Hurricane Hugo: Price Controls Hinder Recovery

Professor Shannon teaches in the Economics Department, Clemson University.

Editors’ Note: The Foundation for Economic Education sent this Freeman op-ed to the nation’s press shortly after Hurricane Hugo struck Charleston, South Carolina, in September.

In Charleston, South Carolina, many people struggling to recover from the havoc wrought by Hurricane Hugo discovered to their dismay something apparently even more evil: price gougers.

In the face of shortages of food, fuel, and desperately needed tools such as chain saws, many store owners of questionable scruples jacked up the prices of these needed provisions, some reportedly as much as 300 or 400 percent.

Responding quickly to the crisis, political authorities proclaimed that persons found guilty of such heinous crimes would be dealt with swiftly and harshly. The tedious delay so common to political actions was notably absent in this crucial situation.

To paraphrase a line from a play by Congreve, however, while these politicians “married in haste, they may repent at leisure.” For once again, as happens so many times, the advantages of the free market process they stifled have been sadly ignored.

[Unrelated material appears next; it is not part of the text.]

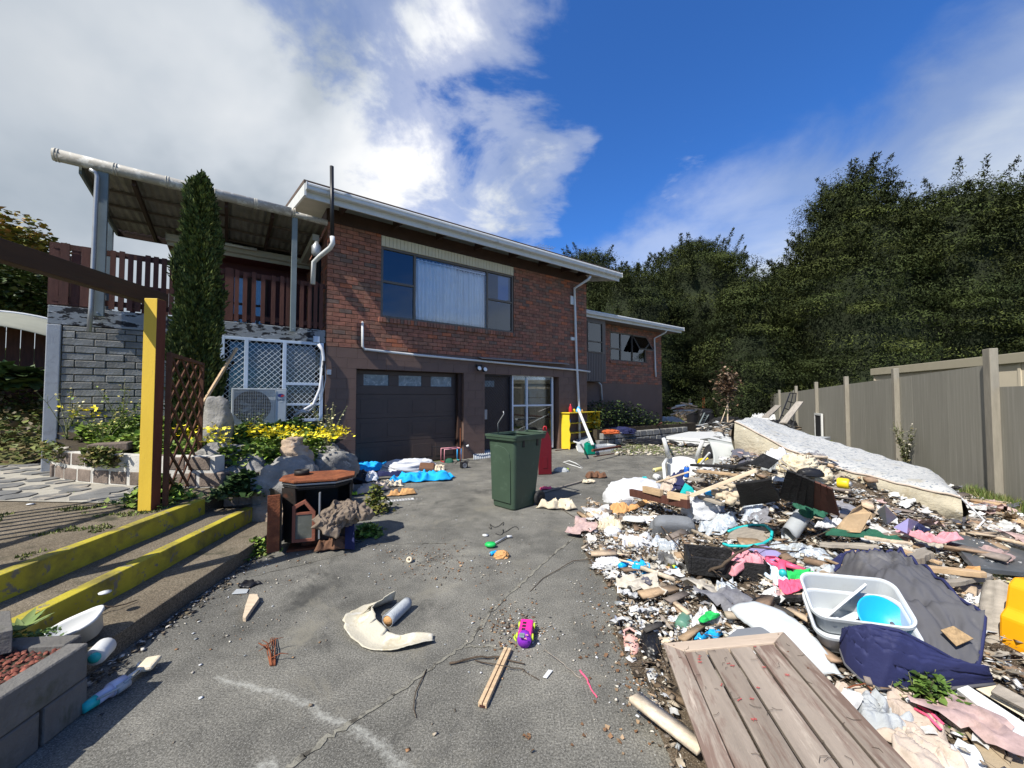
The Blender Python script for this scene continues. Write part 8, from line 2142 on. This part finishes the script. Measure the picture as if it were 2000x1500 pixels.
# ------------------------------------------------------------------ things by the laundry window
def shelf():
    a, b = P(1113, 878, 0), P(1172, 869, 0); q = b - a; L = q.length
    r = empty('yellow_shelf', a, math.atan2(q.y, q.x), 'yellow painted bookcase with scalloped sides leaning by the laundry window', 'bookcase')
    M('shelf_yellow', (.72, .52, .03), .5, .06, 4, .04); H = 1.02; D = .30
    wave = [(0, 0), (-.02, .12), (.0, .25), (-.03, .42), (.02, .55), (-.02, .7), (.01, .85), (.0, H)]
    for x in (0, L):
        mb = MB(); mb.prism([(y, z) for y, z in wave] + [(D, H), (D, 0)], -.012, .012, Matrix.Translation((x, 0, 0)) @ Matrix(((0, 0, 1, 0), (1, 0, 0, 0), (0, 1, 0, 0), (0, 0, 0, 1)))); mb.build('side', 'shelf_yellow', r, bevel=.002)
    MB().b2((-.05, -.04, H), (L + .05, D, H + .028)).build('top', 'shelf_yellow', r, bevel=.003)
    for z in (.16, .44, .72): MB().b2((.013, .02, z), (L - .013, D - .02, z + .018)).build('shelf', 'shelf_yellow', r)
    MB().b2((.013, D - .012, .02), (L * .2, D - .002, H - .01)).build('back_panel', 'shelf_yellow', r); MB().b2((L * .34, D - .012, .02), (L - .013, D - .002, H - .01)).build('back_panel', 'shelf_yellow', r)
    return r, L, H
sh_, SL, SH = shelf()
SM = sh_.matrix_basis
def on_shelf(x, y, z): return SM @ Vector((x, y, z))
def put(o, loc, label, cat): o.location = loc; return tag(o, label, cat)
put(MB().lathe([(.05, 0), (.055, .02), (.05, .14), (.02, .20), (.02, .24), (0, .24)], 14).build('red_bottle', 'pl_red', smooth=True), on_shelf(.20, .12, SH + .028), 'red plastic bottle on top of the yellow bookcase', 'bottle')
put(MB().lathe([(.04, 0), (.05, .02), (.045, .08), (0, .1)], 12).build('yellow_toy', 'pl_yellow', smooth=True), on_shelf(.36, .12, SH + .028), 'small yellow toy beside the red bottle on the bookcase', 'toy')
put(MB().lathe([(.08, 0), (.09, .04), (.05, .12), (.02, .16), (0, .17)], 8).build('blue_toy', 'pl_sky', smooth=False), on_shelf(.58, .12, SH + .028), 'light blue and white faceted toy on the bookcase', 'toy')
put(MB().lathe([(.04, 0), (.05, .02), (.03, .07), (0, .08)], 12).build('orange_toy', 'cloth_peach', smooth=True), on_shelf(.74, .12, SH + .028), 'small orange toy at the right end of the bookcase top', 'toy')
put(MB().lathe([(.03, 0), (.05, .03), (.05, .09), (.04, .12), (0, .12)], 14).build('blue_mug', 'pl_blue', smooth=True), on_shelf(.09, .10, .738), 'blue mug on the upper shelf of the bookcase', 'mug')
plank('white_plank', 'long white plank leaning across the front of the yellow bookcase', 'plank', on_shelf(.38, -.02, SH + .12), P(1152, 868, .30) + Vector((.05, -.1, 0)), .07, .03, 'white_paint')
def jerry():
    r = empty('jerrycan', P(1152, 888, 0), math.radians(20), 'green plastic jerrycan on the concrete in front of the white panels', 'jerrycan')
    MB().b2((-.13, -.08, .0), (.13, .09, .30)).build('body', 'pl_jade', r, bevel=.03); MB().tube([(-.06, 0, .29), (-.05, 0, .335), (.05, 0, .335), (.06, 0, .29)], .014, 8).build('handle', 'pl_jade', r, smooth=True)
    MB().lathe([(.028, 0), (.03, .03), (0, .032)], 12, Matrix.Translation((-.09, 0, .30))).build('cap', 'pl_jade', r, smooth=True)
jerry()
def boardz(label, pts, th, mat, name='panel', cat='panel'): return board(name, label, cat, [P(x, y, 0) + Vector((0, dy, z)) for x, y, dy, z in pts], th, mat)
boardz('white drawer front leaning against the foot of the bookcase', [(1127, 880, 0, 0.0), (1150, 884, 0, 0.0), (1145, 868, .0, .36), (1117, 865, .0, .36)], .03, 'white_paint')
boardz('white louvred panel behind the jerrycan', [(1130, 884, .05, .02), (1160, 888, .05, .02), (1150, 872, .05, .30), (1124, 870, .05, .3)], .02, 'pl_pgrey')
def wbox(name, label, cat, px, py, rz, d, mat, open_=False, extra=None):
    r = empty(name, P(px, py, 0), rz, label, cat)
    x, y, z = d; t_ = .012
    if open_:
        for a, b, n_ in (((0, 0, 0), (x, t_, z), 'side'), ((0, y - t_, 0), (x, y, z), 'side'), ((0, t_, 0), (t_, y - t_, z), 'side'), ((x - t_, t_, 0), (x, y - t_, z), 'side'), ((t_, t_, 0), (x - t_, y - t_, t_), 'base')): MB().b2(a, b).build(n_, mat, r, bevel=.002)
    else: MB().b2((0, 0, 0), (x, y, z)).build('body', mat, r, bevel=.006)
    return r
wbox('drawer', 'white fridge drawer tray lying right of the jerrycan', 'drawer', 1162, 884, .55, (.80, .34, .16), 'white_paint', True)
plank('red_timber', 'reddish painted timber lying on the white drawer tray', 'timber', P(1157, 880, .26), P(1212, 872, .22), .05, .05, 'red_stain')
plank('white_bar', 'white angled bar standing among the panels', 'bar', P(1142, 880, .05), P(1133, 866, .40) , .035, .035, 'white_paint')
plank('white_bar', 'short white crosspiece at the top of the angled bar', 'bar', P(1133, 866, .40), P(1120, 862, .44), .03, .03, 'white_paint')
plank('kerb_timber', 'thin brown batten on the ground in front of the drawer tray', 'timber', P(1160, 892, .01), P(1235, 880, .01), .04, .02, 'brown_stain')
plank('kerb_timber', 'thin brown batten below the yellow bookcase', 'timber', P(1085, 880, .01), P(1118, 876, .01), .04, .02, 'brown_stain')
r = wbox('grey_cabinet', 'open pale grey cabinet shell in front of the raised bed', 'cabinet', 1183, 858, .35, (1.3, .5, .42), 'pl_pgrey', True)
for x in (.64,): MB().b2((x, -.02, 0), (x + .05, .0, .42)).build('stile', 'white_paint', r)
M('cloth_orange', (.45, .10, .03), .9)
bundle('orange_rag', 'orange red cloth lying on the rim of the grey cabinet', 'cloth', 1193, 846, (.5, .25, .1), 'cloth_orange', 131, z=.40, rough=.4)
bundle('navy_rag', 'navy cloth stuffed inside the grey cabinet', 'cloth', 1212, 845, (.9, .4, .16), 'cloth_navy', 132, z=.36, rough=.4)
def pallet():
    a, b, c, d = P(1218, 832, 0) + Vector((0, .2, .62)), P(1243, 830, 0) + Vector((0, .2, .66)), P(1290, 852, 0) + Vector((0, -.2, .03)), P(1255, 858, 0) + Vector((0, -.4, .03))
    r = empty('wooden_pallet', (a + b + c + d) / 4, 0, 'grey brown slatted wooden pallet tilted against the raised bed', 'pallet'); o = r.location
    for k in range(7):
        f_ = (k + .5) / 7; MB().bar(a.lerp(b, f_) - o, d.lerp(c, f_) - o, .085, .02).build('slat', 'pallet_wood', r)
    for f_ in (.06, .5, .94): MB().bar(a.lerp(d, f_) - o - Vector((0, 0, .05)), b.lerp(c, f_) - o - Vector((0, 0, .05)), .05, .08).build('bearer', 'tan_wood', r)
M('pallet_wood', (.16, .13, .105), .85, .2, 4, .2)
pallet()
bundle('grey_sack', 'lumpy grey green sack at the right end of the raised bed', 'sack', 1308, 838, (1.5, .9, .55), 'cloth_pgrey', 141, rz=.2, z=.0, rough=.2)
twig('curved_batten', 'curved dark strip of wood standing left of the grey sack', 'wood', [P(1283, 838, .05), P(1284, 833, .35), P(1288, 828, .7), P(1292, 826, .95)], .03, .02, 'brown_stain')
plank('white_plank', 'white plank lying on the tar in front of the grey sack', 'plank', P(1292, 838, .04), P(1318, 836, .04), .16, .05, 'white_paint')
plank('white_plank', 'thin white plank below the black bucket', 'plank', P(1352, 834, .03), P(1384, 827, .03), .10, .04, 'white_paint')
def bucket(px, py, r0, h, label, mat='black_plastic'):
    r = empty('bucket', P(px, py, 0), 0, label, 'bucket'); MB().lathe([(r0 * .8, 0), (r0, h), (r0 * 1.06, h), (r0 * 1.06, h - .04), (r0 * .97, h - .02), (r0 * .78, .02), (0, .02)], 22).build('body', mat, r, smooth=False)
bucket(1352, 828, .32, .62, 'large black tub below the heap of pale wood')
bundle('crate_stack', 'black plastic crates stacked right of the large black tub', 'crates', 1378, 826, (.8, .5, .8), 'black_plastic', 142, z=0, rough=.12, sq=.4)
def frame_(name, label, cat, pix, w, mat, cross=()):
    pts = [P(x, y, 0) + Vector((0, dy, z)) for x, y, dy, z in pix]; r = empty(name, pts[0], 0, label, cat); o = pts[0]
    for a, b in zip(pts, pts[1:] + pts[:1]): MB().bar(a - o, b - o, w, w).build('bar', mat, r)
    for f1 in cross: MB().bar(pts[0].lerp(pts[3], f1) - o, pts[1].lerp(pts[2], f1) - o, w * .7, w * .7).build('bar', mat, r)
    return r
frame_('broken_chair', 'grey plastic chair frame lying right of the black crates', 'chair', [(1366, 830, 0, .05), (1374, 828, 0, .05), (1388, 826, 0, .62), (1378, 826, 0, .66)], .06, 'steel_grey', (.3, .5, .7))
pw2 = [(1325, 815, .55, 'pale_wood', 'pale broken frame'), (1335, 812, .62, 'white_paint', 'white painted batten'), (1318, 818, .45, 'red_stain', 'red brown batten'), (1345, 810, .66, 'tan_wood', 'tan batten')]
for i, (px, py, z_, m_, l_) in enumerate(pw2):
    a = at_d(px, py - 22, 17.5); plank('batten', l_ + ' on the heap of timber behind the black tub', 'timber', a + Vector((-.35, 0, -.12 + .05 * i)), a + Vector((.40, .1, .10 - .08 * i)), .12, .06, m_, seed=i)
for i in range(9):
    a = at_d(1322 + i * 4, 806 - (i % 3) * 5, 17.8); o = plank('batten', 'short pale batten in the heap of timber beyond the black tub', 'timber', a + Vector((-.3 + .05 * (i % 4), 0, -.1 + .06 * (i % 3))), a + Vector((.32, .15 * (i % 2), .1 - .09 * (i % 3))), .09, .05, ('pale_wood', 'white_paint', 'tan_wood')[i % 3]); o['group'] = 'short battens in the timber heap'
bundle('timber_heap', 'dark rubbish mound holding up the heap of timber', 'rubbish', 1335, 822, (1.5, .9, .55), 'rubbish_dirt', 143, z=0, rough=.4)
crb = []
for _ in range(2600):
    px, d_ = RS.uniform(1300, 1560), RS.uniform(11.5, 19); q = at_d(px, 776, d_)
    if q.x < 7.03 + .461 * (q.y - 5.69) - .3: crb.append((q.x, q.y, .02 + .35 * RS.rand() ** 2 * (1 if px > 1395 else .2)))
crumb('rubble', np.array(crb), .20, PAPER + [(.03, .03, .03), (.05, .05, .05), (.03, .03, .035)] * 3, .05, .7)
bundle('black_sheeting', 'black wire and sheeting heaped in front of the white fridge', 'rubbish', 1425, 832, (1.9, .7, .40), 'charred', 144, z=0, rough=.5)
rb_ = wbox('fridge', 'white washing machine standing at the far end of the fence', 'appliance', 1417, 818, .25, (.62, .6, .95), 'white_plastic')
MB().b2((.40, -.012, .80), (.52, .0, .84)).build('badge', 'pl_grey', rb_); MB().b2((.40, -.012, .55), (.46, .0, .70)).build('handle', 'pl_sky', rb_)
frame_('heater_rack', 'small dark wire rack leaning on the white washing machine', 'rack', [(1424, 823, 0, .1), (1430, 823, 0, .1), (1434, 823, 0, .55), (1427, 823, 0, .6)], .03, 'black_plastic', (.5,))
bundle('plastic_sack', 'cream bulging sack right of the white washing machine', 'sack', 1463, 822, (.75, .6, .95), 'cloth_cream', 145, z=0, rough=.25)
bundle('plastic_sack', 'grey sack behind the cream bulging sack', 'sack', 1472, 818, (.8, .6, .8), 'cloth_pgrey', 146, z=0, rough=.25)
cloth('tarpaulin', 'black tarpaulin rumpled behind the far end of the mattress', 'tarp', 1530, 838, (2.0, .9), 'black_plastic', 147, .45, -.4, z=.12)
cloth('rag', 'white cloths behind the far end of the mattress', 'cloth', 1490, 822, (1.1, .7), 'white_cloth', 148, .5, -.2, z=.2)
fp_ = lambda l, out, z: f0 + fdir * l + fn_ * out + Vector((0, 0, z))
plank('leaning_board', 'grey board leaning on the fence, left one of two', 'board', at_d(1495, 815, 10.5), at_d(1520, 792, 12.0), .16, .03, 'grey_wood')
plank('leaning_board', 'longer grey board leaning on the fence, right one of two', 'board', at_d(1530, 826, 9.6), at_d(1562, 785, 10.6), .16, .03, 'grey_wood')
rk = empty('metal_rack', at_d(1545, 838, 11.0), 0, 'tall thin black metal rack leaning against the fence', 'rack'); o_ = rk.location
A_ = [at_d(*q) - o_ for q in ((1522, 822, 10.6), (1543, 768, 11.4), (1555, 768, 11.5), (1548, 838, 10.8))]
for i in range(4): MB().bar(A_[i], A_[(i + 1) % 4], .025, .025).build('bar', 'black_plastic', rk)
for f_ in (.2, .45, .7): MB().bar(A_[0].lerp(A_[1], f_), A_[3].lerp(A_[2], f_), .02, .02).build('bar', 'black_plastic', rk)
MB().bar(A_[0].lerp(A_[3], .5), A_[1].lerp(A_[2], .5), .02, .02).build('bar', 'black_plastic', rk)
fr = empty('small_frame', fp_(8.6, .06, .55), fang, 'small white framed dark panel leaning low on the fence', 'frame')
MB().b2((-.4, 0, -.5), (.36, .03, .35)).build('panel', 'room_dark', fr)
for a, b in (((-.42, -.01, -.52), (-.36, .045, .38)), ((.34, -.01, -.52), (.40, .045, .38)), ((-.36, -.01, .31), (.34, .045, .38))): MB().b2(a, b).build('frame_bar', 'white_paint', fr)
plank('white_pipe', 'white board lying by the foot of the fence behind the mattress', 'board', at_d(1580, 862, 8.6), at_d(1612, 856, 9.2), .2, .08, 'pl_pgrey')
# low stone row behind the chair
out = []
for _ in range(1500):
    q = P(RS.uniform(1200, 1400), RS.uniform(868, 890), 0); out.append((q.x, q.y, .01))
crumb('gravel', np.array(out), .08, [(.40, .36, .28), (.28, .25, .18), (.5, .46, .38), (.14, .17, .06)], .01, .4)
tp = [(q.x, q.y, 0) for q in (P(RS.uniform(1195, 1300), 862 + RS.rand() * 22, 0) for _ in range(1500)) if noise.noise(Vector((q.x * 1.5, q.y * 1.5, 2))) > -.05]
tag(tufts('grass', np.array(tp), .10, [(.12, .16, .04), (.09, .12, .03), (.2, .18, .08)], .06), kind='stuff')
bundle('black_tarp', 'black plastic bundle at the foot of the wooden pallet', 'tarp', 1262, 868, (1.6, .5, .16), 'black_plastic', 149, z=0, rough=.4)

First of all, repressing price increases will obviously not eliminate the main problem at hand, which is that there is simply not enough of these needed items to go around. So many people will just have to do without until more supplies can be brought in.

Yet while letting prices go up does have the unfortunate effect of putting poorer people at a special disadvantage, these higher prices might cause some people to use their ingenuity and seek out suitable substitutes: some can resort to bicycles, others might have neighbors willing to lend a chain saw, others still could be more careful about using the food supplies they already have. Then others in greater need could buy the goods.

Admittedly, these measures may offer only meager help in such an extraordinary crisis, but they are not apt to be totally negligible.

Of far greater impact is the effect of prices on supply. Given that prices did soar upward, one suspects that not all the greedy vendors are in Charleston and nearby areas. Knowing that they might reap large rewards, people with entrepreneurial spirits in Augusta, Greenville, and Raleigh might well stock up their pickups and truck on down the interstate highways, thereby helping not only themselves but also the sad citizens of Charleston. And thus the shortages would shrink.

In short, it’s all pure Adam Smith, who wrote back in 1776: “It is not from the benevolence of the butcher, the brewer, or the baker, that we expect our dinner, but from their regard to their own interest.” The simple wonder of the price system is that it enlists the efforts of self-interested people in the services of humanity.

Nor is this the end of the favorable supply responses that have been thwarted by the price controls. Knowing that the storm was on its way, many store owners may have brought in extra provisions, at extra expense, anticipating that they could make enough extra money to compensate them for their troubles.

Yet what will happen on future occasions, when Hurricane Jonathan or Hurricane Samantha comes roaring across the waters? Remembering the thankless response to their efforts to prepare for Hurricane Hugo, these store owners may simply greet the news with a yawn.

There is a saying to the effect that it isn’t nice to mess with Mother Nature. The results of messing with market forces are apt to be equally dire. Surely the people devastated by the storm deserve our concern and our charity. But imposing price controls, rather than helping those people out, seems more likely to be adding to their misery.

We have not yet learned how to harness the vicious forces of nature. But if we will only allow the power of the free market to work, it can rapidly harness the forces of self-interest to alleviate the suffering that nature has caused. Because they failed to understand these fundamental facts of elementary economics, the political leaders who are imposing price controls as a humanitarian gesture may actually be serving as Enemies of the People!

Is all this idle speculation? Definitely not! We’ve had experience with price controls ranging back in history to the ancient Code of Hammurabi right up to those established during the Nixon Administration of the 1970s. No doubt many people still recall the long lines and frustrations at our service stations which were the result of price controls on gasoline.

Economic theory and historical experience converge, then, to suggest that patience rather than political responses would be the best policy to deal with pricing problems in Charleston.